「フロリダのホワイトハウス」となった豪邸「マー・ア・ラゴ」(AFP=時事)
そういえば、上院院内総務のミッチ・マコーネル氏も、議事堂事件以降は、もうトランプ氏は嫌だ、散々だと批判していたが、いつの間にか静かになっている。これも、周囲の議員から「トランプを見限るのは早計だ。しばらく黙っていたほうがいい」と説得され、トランプ離れを諦めたからなのだという。結果的にこちらもフェイクの喧嘩だったようだ。
はっきり言えるのは、今も共和党の手綱はトランプ氏ががっちり握っており、2022年の中間選挙はトランプ氏の指揮の下に戦う可能性が高いことだ。すでにリポートした「トランプ・チャンネル」が共和党議員の踏み絵になれば、事実上、選挙の公認権までトランプ氏が持つことになる。政界関係者は、「新大統領の最初の中間選挙は、与党が負けることが多い。上院も下院も僅差で民主党が多数を握っている状態だから、中間選挙で勝ってしまえば2年も待たずに共和党は復活できる。そのためにはトランプ氏がリーダーになるのが一番手っ取り早い」と解説する。
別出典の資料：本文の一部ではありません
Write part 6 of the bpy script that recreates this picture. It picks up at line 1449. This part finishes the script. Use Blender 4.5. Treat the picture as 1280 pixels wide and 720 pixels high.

トランプ氏は不死鳥なのか。しかし、共和党支持の大物弁護士は、そんな安易な戦略は2年ももたないと切り捨てる。
「弾劾裁判で国家に対する犯罪を問われているような人物が、共和党のリーダーとして君臨して中間選挙や次の大統領選挙の主役になるなどあり得ない。共和党もそこまで落ちぶれてはいない。マコーネルも一時的に黙っているだけだろう。フロリダはホワイトハウスではない。共和党員も変化を求めているから、この2年で大きく変わるはずだ」
「フロリダのホワイトハウス」にトランプ詣でする共和党議員たちに明るい未来があるか、鉄槌が下るかは、すべて有権者の判断にかかっている。